Begin INFORMATION PROVIDED
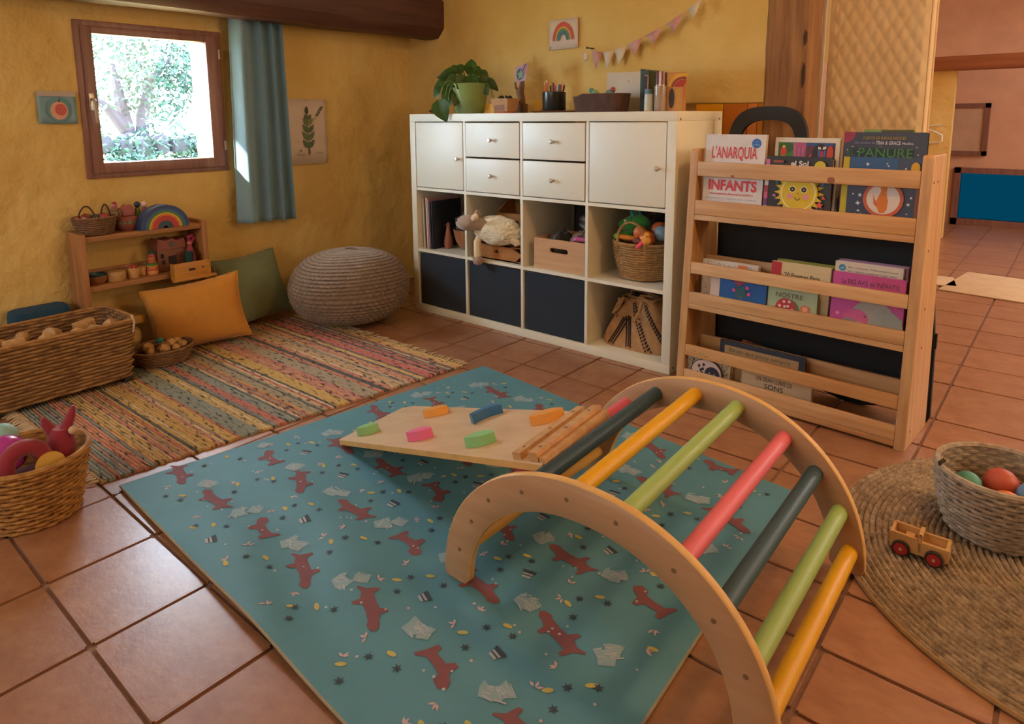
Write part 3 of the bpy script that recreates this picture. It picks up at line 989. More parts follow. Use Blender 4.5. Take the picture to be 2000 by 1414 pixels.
bmesh.ops.create_icosphere(bm, subdivisions=3, radius=1.0)
for v in bm.verts:
    p = v.co
    k = 1 - 0.22 * max(0, -p.x)
    v.co = Vector((p.x * 0.066, p.y * 0.040 * k, p.z * 0.038 * k))
hd.bm(bm)
hd.tube([(0.02, 0.0, -0.004), (0.06, 0.02, -0.012), (0.085, 0.045, -0.02)], [0.030, 0.030, 0.028], 12)
head = hd.build('head', M_FELT, sh, M=xf((-0.118, -0.040, 0.080), (0, -0.12, 0)))
for dy in (-0.02, 0.02):
    MB().sphere((0, 0, 0), 0.004, 8).build('eye', flat('#1C1714', 0.2), head, loc=(-0.030, dy * 1.5 - 0.004, 0.014))
ear = []
for k, (x, y, r) in enumerate(((-0.062, -0.055, 0.3), (-0.072, -0.010, -0.2))):
    MB().lathe([(0.004, 0), (0.013, 0.012), (0.017, 0.026), (0.012, 0.042), (0.0005, 0.050)], 12, M=xf((x, y, 0.098), (0.3, 0.9 if k == 0 else 0.2, 0))).build('ear', M_CREAMP if k == 0 else M_FELT, sh)
for k, (x, y, dz) in enumerate(((-0.075, -0.005, 0.0), (-0.050, 0.05, 0.0), (0.085, 0.08, 0.03), (0.11, 0.02, 0.03))):
    lg = MB()
    if k == 0:
        lg.tube([(x, y + 0.02, 0.02), (x + 0.002, y - 0.012, -0.010), (x + 0.004, y - 0.016, -0.05), (x + 0.006, y - 0.014, -0.078)], [0.018, 0.017, 0.016, 0.017], 12)
        l_ = lg.build('leg', M_CREAMP, sh)
        MB().sphere((x + 0.008, y - 0.014, -0.096), 0.029, 14, scale=(1.0, 0.8, 0.85)).build('hoof', M_FELT, l_)
    else:
        lg.tube([(x, y, 0.02), (x + 0.02, y + 0.01, 0.0), (x + 0.03, y + 0.02, -0.005 + dz * 0.3)], [0.018, 0.017, 0.014], 10)
        lg.build('leg', M_CREAMP, sh)
MB().sphere((0.150, 0.07, 0.06), 0.02, 10).build('tail', M_WOOL, sh)

# -- compartment 3: plain wooden crate with dark fabrics
M_CRATE = wood('pale_crate_wood', '#D2A77C', '#BC8C60', 'x', 1.0, 0.5)


def slot_board(mb, w, h, t, sx, sz, sw, shh, axis='x', off=0.0):
    """Board w x h (centred at 0, from z=0) with a rounded slot centred at (sx, sz)."""
    n = 12
    slot = []
    for i in range(n + 1):
        a = -pi / 2 + pi * i / n
        slot.append((sx + sw / 2 - shh / 2 + shh / 2 * cos(a), sz + shh / 2 * sin(a)))
    e_ = sw / 2 - shh / 2
    slot += [(sx + e_ - 2 * e_ * i / 16, sz + shh / 2) for i in range(1, 16)]
    for i in range(n + 1):
        a = pi / 2 + pi * i / n
        slot.append((sx - sw / 2 + shh / 2 + shh / 2 * cos(a), sz + shh / 2 * sin(a)))
    slot += [(sx - e_ + 2 * e_ * i / 16, sz - shh / 2) for i in range(1, 16)]
    outer = []
    N = len(slot)
    for a, b in slot:
        dx, dz = a - sx, b - sz
        ks_ = []
        if dx:
            ks_.append(((w / 2 - sx) if dx > 0 else (w / 2 + sx)) / abs(dx))
        if dz:
            ks_.append(((h - sz) if dz > 0 else sz) / abs(dz))
        k = min(ks_)
        outer.append((sx + dx * k, sz + dz * k))
    V = [(a, off + y, b) for y in (0, t) for a, b in slot] + [(a, off + y, b) for y in (0, t) for a, b in outer]
    F = []
    for i in range(N):
        j = (i + 1) % N
        F += [(i, j, 2 * N + j, 2 * N + i), (N + i, N + j, 3 * N + j, 3 * N + i), (i, j, N + j, N + i)]
    mb.add(V, F)
    # fill corner triangles
    cs = [(-w / 2, 0), (w / 2, 0), (w / 2, h), (-w / 2, h)]
    for cx, cz in cs:
        best = sorted(outer, key=lambda p: (p[0] - cx) ** 2 + (p[1] - cz) ** 2)
        p1 = [p for p in outer if abs(p[0] - cx) < 1e-6]
        p2 = [p for p in outer if abs(p[1] - cz) < 1e-6]
        if not p1 or not p2:
            continue
        a1 = min(p1, key=lambda p: abs(p[1] - cz))
        a2 = min(p2, key=lambda p: abs(p[0] - cx))
        mb.add([(cx, off, cz), (a1[0], off, a1[1]), (a2[0], off, a2[1])], [(0, 1, 2)])
        mb.add([(cx, off + t, cz), (a1[0], off + t, a1[1]), (a2[0], off + t, a2[1])], [(0, 1, 2)])
    mb.add([(x, y, z) for x, z in cs for y in (off, off + t)], [(0, 2, 3, 1), (2, 4, 5, 3), (4, 6, 7, 5), (6, 0, 1, 7)])
    return mb


cr = thing('wooden_crate', 'plain pale wooden crate with a slotted handle hole in the shelf', 'crate', (0.917, 0.025, Z2))
w_, h_, d_ = 0.272, 0.136, 0.24
slot_board(MB(), w_, h_, 0.010, 0.0, 0.088, 0.098, 0.022).build('front_board', M_CRATE, cr, smooth=False, fix=False)
slot_board(MB(), w_, h_, 0.010, 0.0, 0.088, 0.098, 0.022, off=d_ - 0.010).build('back_board', M_CRATE, cr, smooth=False, fix=False)
for s in (-1, 1):
    MB().box((s * (w_ / 2 - 0.005) - 0.005, 0.010, 0), (s * (w_ / 2 - 0.005) + 0.005, d_ - 0.010, h_), bev=0.001).build('side_board', M_CRATE, cr)
MB().box((-w_ / 2 + 0.01, 0.01, 0), (w_ / 2 - 0.01, d_ - 0.01, 0.008)).build('base', M_CRATE, cr, smooth=False)


def fabric_heap(name, label, loc, sx, sy, sz, m, seed, cat='cloth', n=26, rough_=0.35, freq=2.0):
    mb = MB()
    V = []
    for j in range(n + 1):
        for i in range(n):
            a, s = 2 * pi * i / n, j / n
            ph = pi * (s * 0.96 + 0.02)
            p = Vector((sin(ph) * cos(a), sin(ph) * sin(a), -cos(ph)))
            k = 1 + rough_ * nz(p.x * freq + seed, p.y * freq, p.z * freq) + 0.5 * rough_ * nz(p.x * freq * 2.5, p.y * freq * 2.5 + seed, p.z * freq * 2.5)
            V.append((p.x * sx * k, p.y * sy * k, sz + p.z * sz * k))
    mb.add(V, grid_faces(n, n + 1, True) + [tuple(range(n))[::-1], tuple(n * n + i for i in range(n))])
    return tag(mb.build(name, m, loc=loc), label, cat)


M_GREYF = mat('charcoal_fleece', '#4A4540', 0.95, var=0.25, vscale=25, bump=0.4, bscale=80, sheen=0.2)
M_TAUPEF = mat('brown_felt', '#7A6354', 0.95, var=0.12, vscale=25, bump=0.3, bscale=90, sheen=0.3)
fabric_heap('grey_cloth', 'charcoal cloth heaped inside the pale wooden crate', (0.848, 0.140, Z2 + 0.012), 0.044, 0.075, 0.073, M_GREYF, 2.0, rough_=0.22)
fabric_heap('brown_cloth', 'brown felt cloth heaped at the right inside the pale crate', (0.975, 0.130, Z2 + 0.012), 0.052, 0.075, 0.078, M_TAUPEF, 4.0, rough_=0.22)
t = thing('glove_puppet', 'grey shiny puppet lying on top of the crate fabrics', 'toy', (0.985, 0.18, Z2 + 0.168))
mg = mat('grey_satin', '#6A6764', 0.35, vcol2='#2E2C2C', vscale=30)
MB().tube([(-0.055, 0.0, 0.045), (-0.03, -0.01, 0.050), (0.0, 0, 0.035), (0.04, 0.01, 0.012), (0.06, 0.01, 0.004)], [0.012, 0.022, 0.024, 0.022, 0.012], 12).build('body', mg, t)
MB().tube([(-0.05, -0.01, 0.024), (-0.02, -0.03, 0.020), (0.02, -0.03, 0.002)], [0.010, 0.014, 0.010], 10).build('arm', mg, t)
for x in (-0.03, -0.008, 0.012):
    MB().sphere((x, -0.024, 0.046 - (x + 0.03) * 0.5), 0.005, 8).build('button', flat('#D8D2C8', 0.2), t)
t = thing('cardboard_sheet', 'brown cardboard sheet standing behind the crate fabrics', 'cardboard', M=xf((0.998, 0.283, Z2 + 0.0), (-0.05, 0, 0)))
MB().prism([(-0.11, 0), (0.062, 0), (0.062, 0.255), (-0.02, 0.240), (-0.11, 0.19)], -0.002, 0.002, M=Matrix(((1, 0, 0, 0), (0, 0, 1, 0), (0, 1, 0, 0), (0, 0, 0, 1)))).build('flap', mat('brown_cardboard', '#96683F', 0.85, var=0.06), t, smooth=False)
t = tag(MB().tube([(0, 0, 0), (0.02, -0.01, 0.008), (0.045, 0, 0.004), (0.06, 0.01, 0.0)], [0.007, 0.010, 0.010, 0.006], 10).build('pink_ribbon', mat('magenta_felt', '#C65FA0', 0.8), loc=(0.988, 0.044, Z2 + 0.144)), 'magenta felt strip hanging over the crate edge', 'ribbon')

# dark folded board behind the open compartments, against the wall
t = thing('folded_screen', 'dark folded screen standing between the cube shelf and the wall', 'screen', (0.70, 0.415, 0.0))
for x0, x1 in ((0.0, 0.335), (0.35, 0.72)):
    MB().box((x0, 0.0, 0.0), (x1, 0.035, 0.66), bev=0.004).build('panel', mat('dark_screen_board', '#2A2728', 0.6, var=0.15) if x0 == 0 else bpy.data.materials['dark_screen_board'], t)


# ------------------------------------------------------------------ woven baskets
def woven(mb, outline, levels, rows, strand, amp, nst, seg, m=0, n=5, flat_=0.75, seed=0):
    """Weave strands round the stakes. outline(t, s) -> (x, y, nx, ny); levels(s) -> (scale, z)."""
    rr = random.Random(seed)
    for r in range(rows):
        s = (r + 0.5) / rows
        pts = []
        ph = (r % 2) * pi
        for i in range(seg):
            t = i / seg
            x, y, nx_, ny_, z = outline(t, s)
            o = amp * sin(nst * pi * t * 2 / 2 + ph)
            j = 0.12 * amp * nz(t * 40, r * 3.1, seed)
            pts.append((x + nx_ * (o + j), y + ny_ * (o + j), z + strand * 0.35 * nz(t * 25, r * 1.7, seed + 2)))
        mb.tube(pts, strand, n, m, closed=True, flat=flat_)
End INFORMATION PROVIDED
Reproduce the material above exactly, first line through the line that contains "wood('pale_crate_wood', '#D2A77C', '#BC8C60', 'x', 1.0, 0.5)", minus the pictures.

Write part 3 of the bpy script that recreates this picture. It picks up at line 989. More parts follow. Use Blender 4.5. Take the picture to be 2000 by 1414 pixels.
bmesh.ops.create_icosphere(bm, subdivisions=3, radius=1.0)
for v in bm.verts:
    p = v.co
    k = 1 - 0.22 * max(0, -p.x)
    v.co = Vector((p.x * 0.066, p.y * 0.040 * k, p.z * 0.038 * k))
hd.bm(bm)
hd.tube([(0.02, 0.0, -0.004), (0.06, 0.02, -0.012), (0.085, 0.045, -0.02)], [0.030, 0.030, 0.028], 12)
head = hd.build('head', M_FELT, sh, M=xf((-0.118, -0.040, 0.080), (0, -0.12, 0)))
for dy in (-0.02, 0.02):
    MB().sphere((0, 0, 0), 0.004, 8).build('eye', flat('#1C1714', 0.2), head, loc=(-0.030, dy * 1.5 - 0.004, 0.014))
ear = []
for k, (x, y, r) in enumerate(((-0.062, -0.055, 0.3), (-0.072, -0.010, -0.2))):
    MB().lathe([(0.004, 0), (0.013, 0.012), (0.017, 0.026), (0.012, 0.042), (0.0005, 0.050)], 12, M=xf((x, y, 0.098), (0.3, 0.9 if k == 0 else 0.2, 0))).build('ear', M_CREAMP if k == 0 else M_FELT, sh)
for k, (x, y, dz) in enumerate(((-0.075, -0.005, 0.0), (-0.050, 0.05, 0.0), (0.085, 0.08, 0.03), (0.11, 0.02, 0.03))):
    lg = MB()
    if k == 0:
        lg.tube([(x, y + 0.02, 0.02), (x + 0.002, y - 0.012, -0.010), (x + 0.004, y - 0.016, -0.05), (x + 0.006, y - 0.014, -0.078)], [0.018, 0.017, 0.016, 0.017], 12)
        l_ = lg.build('leg', M_CREAMP, sh)
        MB().sphere((x + 0.008, y - 0.014, -0.096), 0.029, 14, scale=(1.0, 0.8, 0.85)).build('hoof', M_FELT, l_)
    else:
        lg.tube([(x, y, 0.02), (x + 0.02, y + 0.01, 0.0), (x + 0.03, y + 0.02, -0.005 + dz * 0.3)], [0.018, 0.017, 0.014], 10)
        lg.build('leg', M_CREAMP, sh)
MB().sphere((0.150, 0.07, 0.06), 0.02, 10).build('tail', M_WOOL, sh)

# -- compartment 3: plain wooden crate with dark fabrics
M_CRATE = wood('pale_crate_wood', '#D2A77C', '#BC8C60', 'x', 1.0, 0.5)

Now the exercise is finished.